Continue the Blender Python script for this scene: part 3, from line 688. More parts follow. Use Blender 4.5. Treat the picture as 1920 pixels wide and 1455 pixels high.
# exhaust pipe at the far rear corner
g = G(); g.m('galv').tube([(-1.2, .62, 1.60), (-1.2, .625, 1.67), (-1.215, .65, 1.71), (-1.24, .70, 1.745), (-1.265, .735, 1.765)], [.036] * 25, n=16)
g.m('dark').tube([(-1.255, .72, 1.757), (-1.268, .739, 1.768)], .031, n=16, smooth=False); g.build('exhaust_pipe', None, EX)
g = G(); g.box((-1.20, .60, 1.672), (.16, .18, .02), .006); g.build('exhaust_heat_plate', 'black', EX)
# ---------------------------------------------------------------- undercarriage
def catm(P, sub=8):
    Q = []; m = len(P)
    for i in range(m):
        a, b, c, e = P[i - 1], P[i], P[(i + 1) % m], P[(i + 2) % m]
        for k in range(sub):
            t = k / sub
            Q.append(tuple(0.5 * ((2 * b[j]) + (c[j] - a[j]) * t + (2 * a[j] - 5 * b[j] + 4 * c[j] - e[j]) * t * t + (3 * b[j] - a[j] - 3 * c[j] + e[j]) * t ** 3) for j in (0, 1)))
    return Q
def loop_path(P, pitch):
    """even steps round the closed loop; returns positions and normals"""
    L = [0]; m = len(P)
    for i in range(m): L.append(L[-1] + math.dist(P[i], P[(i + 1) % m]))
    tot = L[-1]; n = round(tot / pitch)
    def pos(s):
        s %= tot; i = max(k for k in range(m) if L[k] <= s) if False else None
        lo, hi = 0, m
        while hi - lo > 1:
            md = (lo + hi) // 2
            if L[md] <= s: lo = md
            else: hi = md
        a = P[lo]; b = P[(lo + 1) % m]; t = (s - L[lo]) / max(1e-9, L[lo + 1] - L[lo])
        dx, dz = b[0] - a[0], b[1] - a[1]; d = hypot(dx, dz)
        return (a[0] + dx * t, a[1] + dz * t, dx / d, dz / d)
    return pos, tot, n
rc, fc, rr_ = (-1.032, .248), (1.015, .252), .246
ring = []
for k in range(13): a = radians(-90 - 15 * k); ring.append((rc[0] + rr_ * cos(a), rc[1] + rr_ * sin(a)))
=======
Retype the material in full, character for character.

Continue the Blender Python script for this scene: part 3, from line 688. More parts follow. Use Blender 4.5. Treat the picture as 1920 pixels wide and 1455 pixels high.
# exhaust pipe at the far rear corner
g = G(); g.m('galv').tube([(-1.2, .62, 1.60), (-1.2, .625, 1.67), (-1.215, .65, 1.71), (-1.24, .70, 1.745), (-1.265, .735, 1.765)], [.036] * 25, n=16)
g.m('dark').tube([(-1.255, .72, 1.757), (-1.268, .739, 1.768)], .031, n=16, smooth=False); g.build('exhaust_pipe', None, EX)
g = G(); g.box((-1.20, .60, 1.672), (.16, .18, .02), .006); g.build('exhaust_heat_plate', 'black', EX)
# ---------------------------------------------------------------- undercarriage
def catm(P, sub=8):
    Q = []; m = len(P)
    for i in range(m):
        a, b, c, e = P[i - 1], P[i], P[(i + 1) % m], P[(i + 2) % m]
        for k in range(sub):
            t = k / sub
            Q.append(tuple(0.5 * ((2 * b[j]) + (c[j] - a[j]) * t + (2 * a[j] - 5 * b[j] + 4 * c[j] - e[j]) * t * t + (3 * b[j] - a[j] - 3 * c[j] + e[j]) * t ** 3) for j in (0, 1)))
    return Q
def loop_path(P, pitch):
    """even steps round the closed loop; returns positions and normals"""
    L = [0]; m = len(P)
    for i in range(m): L.append(L[-1] + math.dist(P[i], P[(i + 1) % m]))
    tot = L[-1]; n = round(tot / pitch)
    def pos(s):
        s %= tot; i = max(k for k in range(m) if L[k] <= s) if False else None
        lo, hi = 0, m
        while hi - lo > 1:
            md = (lo + hi) // 2
            if L[md] <= s: lo = md
            else: hi = md
        a = P[lo]; b = P[(lo + 1) % m]; t = (s - L[lo]) / max(1e-9, L[lo + 1] - L[lo])
        dx, dz = b[0] - a[0], b[1] - a[1]; d = hypot(dx, dz)
        return (a[0] + dx * t, a[1] + dz * t, dx / d, dz / d)
    return pos, tot, n
rc, fc, rr_ = (-1.032, .248), (1.015, .252), .246
ring = []
for k in range(13): a = radians(-90 - 15 * k); ring.append((rc[0] + rr_ * cos(a), rc[1] + rr_ * sin(a)))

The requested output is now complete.